(Instructions to follow): Every entry must be repeated exactly. Exclude all pictures.

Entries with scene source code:
--- BEGIN ---
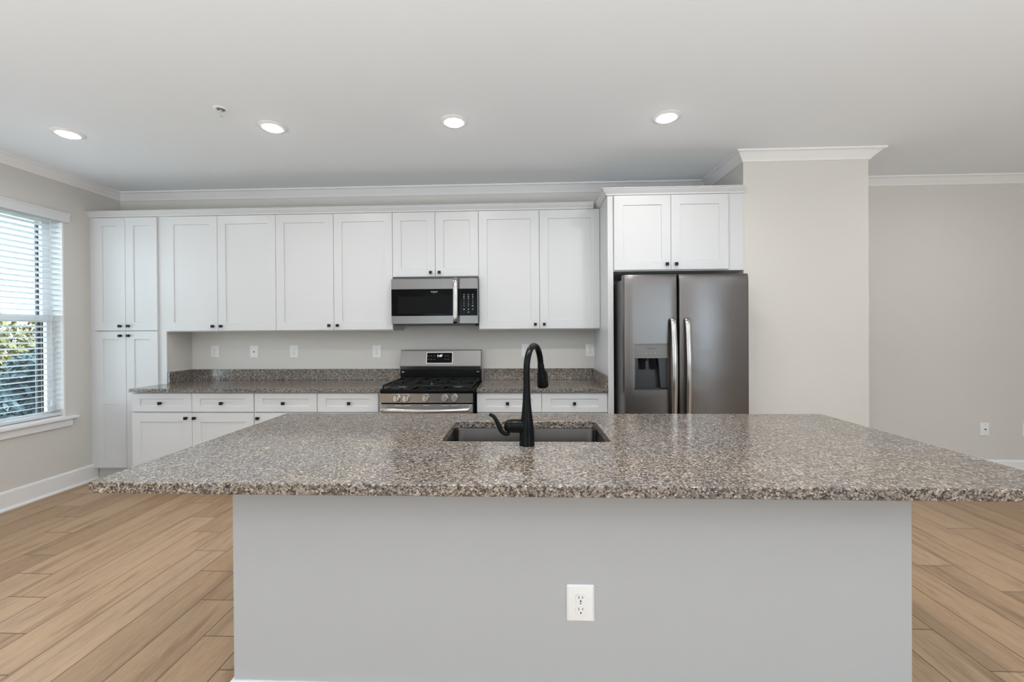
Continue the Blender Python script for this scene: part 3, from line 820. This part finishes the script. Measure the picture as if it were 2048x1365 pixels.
# ------------------------------------------------------------------ refrigerator
fx0, fx1, fy, fz = 0.752, 1.661, 3.173, 1.781
t = thing('refrigerator', 'stainless side-by-side refrigerator with water and ice dispenser', 'refrigerator', ((fx0 + fx1) / 2, 3.6, 0))
b = NB(); box(b, fx0 + 0.006, fx1 - 0.003, fy + 0.085, D - 0.06, 0.03, 1.752, 0.003); obj('cabinet_shell', local(b, t), MSIDE, t)
b = NB(); box(b, fx0 + 0.03, fx1 - 0.03, fy + 0.10, D - 0.1, 0, 0.031); obj('base', local(b, t), MDARK, t)
b = NB()
for x in (fx0 + 0.05, fx1 - 0.05): box(b, x - 0.03, x + 0.03, fy + 0.05, fy + 0.17, 1.7522, 1.775, 0.004)
obj('hinge_cover', local(b, t), MSIDE, t)
def fdoor(x0, x1, hole=None):
    """door slab, front slightly crowned at the top and side edges"""
    b = NB(); e = 0.010; yb = fy + 0.078
    xs = [x0, x0 + 0.004, x0 + e] + ([hole[0], hole[1]] if hole else []) + [x1 - e, x1 - 0.004, x1]
    zs = [0.05, 0.054, 0.06] + ([hole[2], hole[3]] if hole else [0.9, 1.3]) + [fz - 0.11, fz - 0.09, fz - 0.072, fz - 0.055, fz - 0.040, fz - 0.027, fz - 0.016, fz - 0.008, fz - 0.003, fz]
    def yy(x, z):
        d = min(x - x0, x1 - x); a = 0.006 * max(0, 1 - d / e) ** 2
        q = fz - z; a += 0.008 * max(0, 1 - q / 0.11) ** 3 + 0.006 * max(0, 1 - q / 0.012) ** 2
        return fy + a
    V = [[b.verts.new((x, yy(x, z), z)) for z in zs] for x in xs]
    hi = None
    for i in range(len(xs) - 1):
        for j in range(len(zs) - 1):
            if hole and abs(xs[i] - hole[0]) < 1e-6 and abs(zs[j] - hole[2]) < 1e-6: hi = (i, j); continue
            b.faces.new((V[i][j], V[i + 1][j], V[i + 1][j + 1], V[i][j + 1]))
    n, m = len(xs) - 1, len(zs) - 1
    ring = [V[i][0] for i in range(n)] + [V[n][j] for j in range(m)] + [V[i][m] for i in range(n, 0, -1)] + [V[0][j] for j in range(m, 0, -1)]
    R = [b.verts.new((v.co.x, yb, v.co.z)) for v in ring]
    for k in range(len(ring)): b.faces.new((ring[k], ring[(k + 1) % len(ring)], R[(k + 1) % len(ring)], R[k]))
    b.faces.new(R)
    if hi:
        i, j = hi; q = [V[i][j], V[i + 1][j], V[i + 1][j + 1], V[i][j + 1]]
        w = [b.verts.new((v.co.x, fy + 0.066, v.co.z)) for v in q]
        for k in range(4): b.faces.new((q[k], q[(k + 1) % 4], w[(k + 1) % 4], w[k]))
        b.faces.new(w)
    return b
hx0, hx1, hz0, hz1 = 0.823, 1.072, 0.922, 1.268
ld = obj('freezer_door', local(fdoor(fx0, 1.142, (hx0, hx1, hz0, hz1)), t), MSTEELF, t, True, 50)
rd_ = obj('fridge_door', local(fdoor(1.156, fx1), t), MSTEELF, t, True, 50)
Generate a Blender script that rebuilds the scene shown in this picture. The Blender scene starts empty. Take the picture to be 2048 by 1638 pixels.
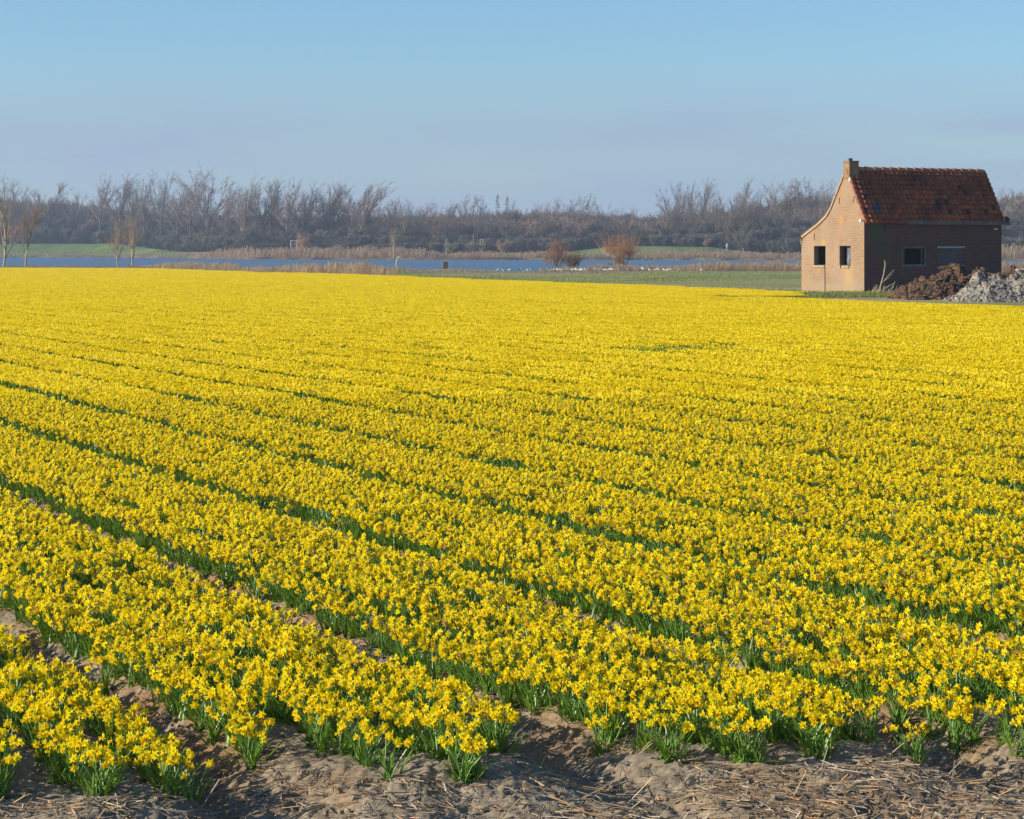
--- END ---
(In response):
Continue the Blender Python script for this scene: part 3, from line 820. This part finishes the script. Measure the picture as if it were 2048x1365 pixels.
# ------------------------------------------------------------------ refrigerator
fx0, fx1, fy, fz = 0.752, 1.661, 3.173, 1.781
t = thing('refrigerator', 'stainless side-by-side refrigerator with water and ice dispenser', 'refrigerator', ((fx0 + fx1) / 2, 3.6, 0))
b = NB(); box(b, fx0 + 0.006, fx1 - 0.003, fy + 0.085, D - 0.06, 0.03, 1.752, 0.003); obj('cabinet_shell', local(b, t), MSIDE, t)
b = NB(); box(b, fx0 + 0.03, fx1 - 0.03, fy + 0.10, D - 0.1, 0, 0.031); obj('base', local(b, t), MDARK, t)
b = NB()
for x in (fx0 + 0.05, fx1 - 0.05): box(b, x - 0.03, x + 0.03, fy + 0.05, fy + 0.17, 1.7522, 1.775, 0.004)
obj('hinge_cover', local(b, t), MSIDE, t)
def fdoor(x0, x1, hole=None):
    """door slab, front slightly crowned at the top and side edges"""
    b = NB(); e = 0.010; yb = fy + 0.078
    xs = [x0, x0 + 0.004, x0 + e] + ([hole[0], hole[1]] if hole else []) + [x1 - e, x1 - 0.004, x1]
    zs = [0.05, 0.054, 0.06] + ([hole[2], hole[3]] if hole else [0.9, 1.3]) + [fz - 0.11, fz - 0.09, fz - 0.072, fz - 0.055, fz - 0.040, fz - 0.027, fz - 0.016, fz - 0.008, fz - 0.003, fz]
    def yy(x, z):
        d = min(x - x0, x1 - x); a = 0.006 * max(0, 1 - d / e) ** 2
        q = fz - z; a += 0.008 * max(0, 1 - q / 0.11) ** 3 + 0.006 * max(0, 1 - q / 0.012) ** 2
        return fy + a
    V = [[b.verts.new((x, yy(x, z), z)) for z in zs] for x in xs]
    hi = None
    for i in range(len(xs) - 1):
        for j in range(len(zs) - 1):
            if hole and abs(xs[i] - hole[0]) < 1e-6 and abs(zs[j] - hole[2]) < 1e-6: hi = (i, j); continue
            b.faces.new((V[i][j], V[i + 1][j], V[i + 1][j + 1], V[i][j + 1]))
    n, m = len(xs) - 1, len(zs) - 1
    ring = [V[i][0] for i in range(n)] + [V[n][j] for j in range(m)] + [V[i][m] for i in range(n, 0, -1)] + [V[0][j] for j in range(m, 0, -1)]
    R = [b.verts.new((v.co.x, yb, v.co.z)) for v in ring]
    for k in range(len(ring)): b.faces.new((ring[k], ring[(k + 1) % len(ring)], R[(k + 1) % len(ring)], R[k]))
    b.faces.new(R)
    if hi:
        i, j = hi; q = [V[i][j], V[i + 1][j], V[i + 1][j + 1], V[i][j + 1]]
        w = [b.verts.new((v.co.x, fy + 0.066, v.co.z)) for v in q]
        for k in range(4): b.faces.new((q[k], q[(k + 1) % 4], w[(k + 1) % 4], w[k]))
        b.faces.new(w)
    return b
hx0, hx1, hz0, hz1 = 0.823, 1.072, 0.922, 1.268
ld = obj('freezer_door', local(fdoor(fx0, 1.142, (hx0, hx1, hz0, hz1)), t), MSTEELF, t, True, 50)
rd_ = obj('fridge_door', local(fdoor(1.156, fx1), t), MSTEELF, t, True, 50)
Generate a Blender script that rebuilds the scene shown in this picture. The Blender scene starts empty. Take the picture to be 2048 by 1638 pixels.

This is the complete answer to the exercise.